Free matinee performance for area students
More than 700 students from pre-kindergarten through 12th grade attended the free school-day performance “Ingoma Nshya: The Women Drummers of Rwanda,” which showcased the ensemble’s skilled drumming technique and told the story of its establishment as the first collective of female drummers in Rwanda. The high-energy performance ended with members of Ingoma Nshya inviting students onstage to dance.
Students from the following schools were in attendance: Gilbert Linkous Elementary, Floyd County High School, Martinsville Middle School, Blue Mountain School, Blacksburg New School, Auburn Middle School, Christiansburg Elementary School, and New River Valley Montessori. A group of senior adults from Virginia Tech’s Engagement Center for Creative Aging also attended.
Pre- and post-performance discussions
Immediately following the performance, Katese engaged with the audience in a discussion about the production’s development and impact. She shared her thoughts about the legacy she’s leaving her children through her work to preserve the stories of people’s lives and discussed how women have evolved into leaders post-genocide.
“As a woman, I feel we give birth, so we know how to grow life…we grow people,” Katese said. “So, I feel like in the role of building a country, because after the genocide the population was made up of 74 percent of women, immediately after the genocide, so they have to take leader roles, they have to bring back life.”
Professional development for Virginia Tech staff
Virginia Tech staff participating in Culture and Context Through the Arts, a diversity education program jointly facilitated by the Moss Arts Center and Office for Inclusion and Diversity, attended the matinee performance and participated in a post-event group conversation about intercultural understanding.

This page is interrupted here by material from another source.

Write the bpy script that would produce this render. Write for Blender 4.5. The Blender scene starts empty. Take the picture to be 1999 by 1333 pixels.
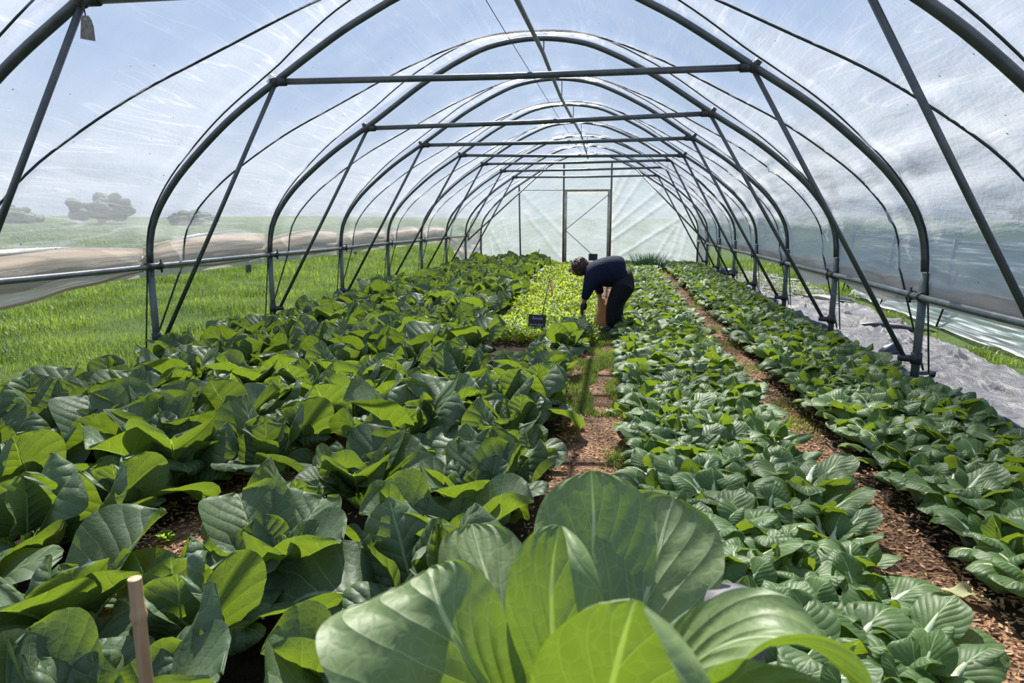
import bpy, bmesh, math, random
import numpy as np
from mathutils import Vector, Matrix, Euler, noise
C = bpy.context.scene.collection
SC = bpy.context.scene
PI = math.pi
# ------------------------------------------------------------------ camera, sky, sun, exposure
CAM_H = 1.35
YAW, PITCH, ROLL, FPX = 0.1526, 0.1745, 0.0008, 1334.15
cd = bpy.data.cameras.new('camera'); cam = bpy.data.objects.new('camera', cd); C.objects.link(cam)
cam.location = (0, 0, CAM_H)
cam.rotation_euler = (PI/2-PITCH, ROLL, YAW)
cd.sensor_width = 36; cd.lens = FPX*36/1999; cd.clip_start = 0.05; cd.clip_end = 400
cd.dof.use_dof = True; cd.dof.focus_distance = 4.2; cd.dof.aperture_fstop = 7.0
SC.camera = cam
SC.view_settings.view_transform = 'Standard'; SC.view_settings.look = 'None'
SC.view_settings.gamma = 1; SC.view_settings.use_curve_mapping = False
SC.view_settings.exposure = 0.0
SC.cycles.use_denoising = True
SC.cycles.max_bounces = 10; SC.cycles.transparent_max_bounces = 24
SC.cycles.diffuse_bounces = 3; SC.cycles.glossy_bounces = 2; SC.cycles.transmission_bounces = 4
SC.cycles.caustics_reflective = False; SC.cycles.caustics_refractive = False
W = bpy.data.worlds.new('sky'); SC.world = W; W.use_nodes = True
nt = W.node_tree; nt.nodes.clear()
tc = nt.nodes.new('ShaderNodeTexCoord'); sp = nt.nodes.new('ShaderNodeSeparateXYZ')
rp = nt.nodes.new('ShaderNodeValToRGB'); bg = nt.nodes.new('ShaderNodeBackground'); wo = nt.nodes.new('ShaderNodeOutputWorld')
nt.links.new(tc.outputs['Generated'], sp.inputs[0]); nt.links.new(sp.outputs[2], rp.inputs[0])
e = rp.color_ramp.elements
e[0].position = 0.0; e[0].color = (.58, .67, .80, 1)
e[1].position = .75; e[1].color = (.28, .44, .82, 1)
k = e.new(.18); k.color = (.45, .59, .84, 1)
nt.links.new(rp.outputs[0], bg.inputs[0]); bg.inputs[1].default_value = 1.0
nt.links.new(bg.outputs[0], wo.inputs[0])
SUN_EL, SUN_AZ = math.radians(50), math.radians(14)      # azimuth left of the tunnel axis
sl = bpy.data.lights.new('sun', 'SUN'); sl.energy = 10.5; sl.angle = math.radians(.6); sl.color = (1, .95, .86)
so = bpy.data.objects.new('sun', sl); C.objects.link(so)
sd = Vector((-math.sin(SUN_AZ)*math.cos(SUN_EL), math.cos(SUN_AZ)*math.cos(SUN_EL), math.sin(SUN_EL)))
so.rotation_euler = sd.to_track_quat('Z', 'Y').to_euler()
so.location = sd*30

# ------------------------------------------------------------------ helpers
def _camvec():
    cy, sy = math.cos(YAW), math.sin(YAW)
    f = Vector((-sy*math.cos(PITCH), cy*math.cos(PITCH), -math.sin(PITCH)))
    r = Vector((cy, sy, 0)); return r, r.cross(f), f
CR, CU, CF = _camvec()
def in_frame(x, y, z, m=0):
    d = Vector((x, y, z-CAM_H)); w = d.dot(CF)
    if w < .1: return False
    px = 999.5+FPX*d.dot(CR)/w; py = 666.5-FPX*d.dot(CU)/w
    return -m < px < 1999+m and -m < py < 1333+m

def tag(o, label=None, cat=None, group=None, kind=None):
    if label: o['label'] = label
    if cat: o['category'] = cat
    if group: o['group'] = group
    if kind: o['kind'] = kind
    return o
def empty(name, loc=(0, 0, 0), rz=0):
    o = bpy.data.objects.new(name, None); o.location = loc; o.rotation_euler = (0, 0, rz)
    o.empty_display_size = .1; C.objects.link(o); return o
class MB:
    """collects vertices and faces for ONE mesh object"""
    def __init__(s): s.v = []; s.f = []; s.uv = []; s.mi = []; s.n = 0; s.attr = None
    def add(s, v, f, uv=None, mi=0):
        v = np.asarray(v, float); s.v.append(v); s.f += [tuple(i+s.n for i in q) for q in f]
        s.uv.append(np.asarray(uv, float) if uv is not None else np.zeros((len(v), 2)))
        s.mi += [mi]*len(f); s.n += len(v); return s
    def tube(s, pts, r, seg=10, mi=0, flat=1.0, caps=True):
        P = [Vector(p) for p in pts]; n = len(P); R = r if hasattr(r, '__len__') else [r]*n
        T = [(P[min(i+1, n-1)]-P[max(i-1, 0)]).normalized() for i in range(n)]
        a = Vector((0, 0, 1)) if abs(T[0].z) < .9 else Vector((1, 0, 0))
        u = T[0].cross(a).normalized(); vs = []; uv = []
        for i in range(n):
            u = (u-T[i]*u.dot(T[i])).normalized(); w = T[i].cross(u)
            for k in range(seg):
                t = 2*PI*k/seg; vs.append(P[i]+(u*math.cos(t)+w*math.sin(t)*flat)*R[i]); uv.append((k/seg, i/max(1, n-1)))
        f = [(i*seg+k, i*seg+(k+1) % seg, (i+1)*seg+(k+1) % seg, (i+1)*seg+k) for i in range(n-1) for k in range(seg)]
        if caps: f += [tuple(reversed(range(seg))), tuple((n-1)*seg+k for k in range(seg))]
        return s.add([tuple(q) for q in vs], f, uv, mi)
    def box(s, c, d, rz=0, M=None, mi=0):
        vs = [Vector((x*d[0]/2, y*d[1]/2, z*d[2]/2)) for x in (-1, 1) for y in (-1, 1) for z in (-1, 1)]
        M = M or Matrix.Rotation(rz, 3, 'Z'); vs = [M @ q+Vector(c) for q in vs]
        return s.add([tuple(q) for q in vs], [(0, 1, 3, 2), (4, 6, 7, 5), (0, 4, 5, 1), (2, 3, 7, 6), (0, 2, 6, 4), (1, 5, 7, 3)], None, mi)
    def grid(s, P, uv=None, mi=0):
        n, m = P.shape[:2]; idx = np.arange(n*m).reshape(n, m)
        f = np.stack([idx[:-1, :-1], idx[1:, :-1], idx[1:, 1:], idx[:-1, 1:]], -1).reshape(-1, 4)
        if uv is None: uu, vv = np.meshgrid(np.linspace(0, 1, m), np.linspace(0, 1, n)); uv = np.stack([uu, vv], -1)
        return s.add(P.reshape(-1, 3), [tuple(int(a) for a in q) for q in f], uv.reshape(-1, 2), mi)
    def sphere(s, c, r, seg=12, rings=8, mi=0):
        vs = []; r = r if hasattr(r, '__len__') else (r, r, r)
        for i in range(rings+1):
            a = PI*i/rings
            for k in range(seg):
                b = 2*PI*k/seg; vs.append((c[0]+r[0]*math.sin(a)*math.cos(b), c[1]+r[1]*math.sin(a)*math.sin(b), c[2]+r[2]*math.cos(a)))
        f = [(i*seg+k, (i+1)*seg+k, (i+1)*seg+(k+1) % seg, i*seg+(k+1) % seg) for i in range(rings) for k in range(seg)]
        return s.add(vs, f, None, mi)
    def mesh(s, name, mats, smooth=True):
        me = bpy.data.meshes.new(name); V = np.concatenate(s.v); me.from_pydata(V.tolist(), [], s.f)
        L = me.uv_layers.new(name='UVMap'); UV = np.concatenate(s.uv)
        li = np.empty(len(me.loops), np.int32); me.loops.foreach_get('vertex_index', li)
        L.data.foreach_set('uv', UV[li].astype(np.float32).ravel())
        for m in (mats if isinstance(mats, (list, tuple)) else [mats]): me.materials.append(m)
        me.polygons.foreach_set('material_index', np.array(s.mi, np.int32))
        me.polygons.foreach_set('use_smooth', np.full(len(me.polygons), smooth))
        if s.attr:
            for k, a in s.attr.items():
                at = me.attributes.new(k, 'FLOAT', 'POINT'); at.data.foreach_set('value', np.asarray(a, np.float32))
        me.update(); return me
    def build(s, name, mats, parent=None, smooth=True):
        o = bpy.data.objects.new(name, s.mesh(name, mats, smooth)); C.objects.link(o)
        if parent: o.parent = parent
        return o
def fast_mesh(name, V, F, mats, attrs=None, smooth=False):
    """V (n,3), F (m,k) arrays -> mesh, quick for very many small faces"""
    me = bpy.data.meshes.new(name); V = np.asarray(V, np.float32); F = np.asarray(F, np.int32)
    me.vertices.add(len(V)); me.vertices.foreach_set('co', V.ravel())
    me.loops.add(F.size); me.loops.foreach_set('vertex_index', F.ravel())
    me.polygons.add(len(F)); k = F.shape[1]
    me.polygons.foreach_set('loop_start', np.arange(0, F.size, k, dtype=np.int32))
    me.polygons.foreach_set('use_smooth', np.full(len(F), smooth))
    for m in (mats if isinstance(mats, (list, tuple)) else [mats]): me.materials.append(m)
    if attrs:
        for nme, a in attrs.items():
            at = me.attributes.new(nme, 'FLOAT', 'POINT'); at.data.foreach_set('value', np.asarray(a, np.float32))
    me.update(calc_edges=True); me.validate(); return me
def link(name, me, parent=None):
    o = bpy.data.objects.new(name, me); C.objects.link(o)
    if parent: o.parent = parent
    return o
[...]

During the post-performance discussion, participants shared reflections inspired by the performance, including a comparison of the way Rwandan women assumed positions of leadership when men were disproportionately killed in the genocide, to U.S. women taking on new societal roles during World War II and thoughts about when and how a country decides to intervene in geopolitical conflicts.

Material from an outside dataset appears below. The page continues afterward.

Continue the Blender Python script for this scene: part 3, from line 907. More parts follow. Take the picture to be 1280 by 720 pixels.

Culture and Context Through the Arts is a professional development course that incorporates attendance at a live, in-person performance and a moderated follow-up discussion to increase openness and sensitivity to cultures different from the participant’s own. The program intends to increase awareness of a participant’s own culture and worldview, while offering confidence and flexibility in approaching situations that are culturally unfamiliar.
Engaging with Virginia Tech faculty
Nearly 30 years since the genocide in Rwanda, questions remain about the performativity of perpetrators’ violations and what survivors are left with, culturally and personally. In a free pre-performance talk, “The Rwandan Genocide and Macabresque,” Edward Weisband, author and Edward S. Diggs Endowed Professorial Chair in the Department of Political Science, reflected on the question of how life must be lived in the presence of absence.
The center often features guest essays written by Virginia Tech faculty and staff in its performance programs to deepen the audience’s experience. The “The Book of Life" program included a piece written by Onwubiko Agozino, a Virginia Tech professor of sociology and scholar-activist whose work focuses on people of African descent and other marginalized groups. Agozino emphasizes race, class, and gender issues in his work that extends well beyond the classroom. In his powerful essay, Agozino explored the themes of the performance through the lens of his own experiences growing up during the genocidal Nigeria-Biafra War, which took 3.2 million lives between 1967-70.
“The Book of Life” performance and associated engagement activities were supported in part by the Deborah L. Brown Center for the Arts Excellence Fund.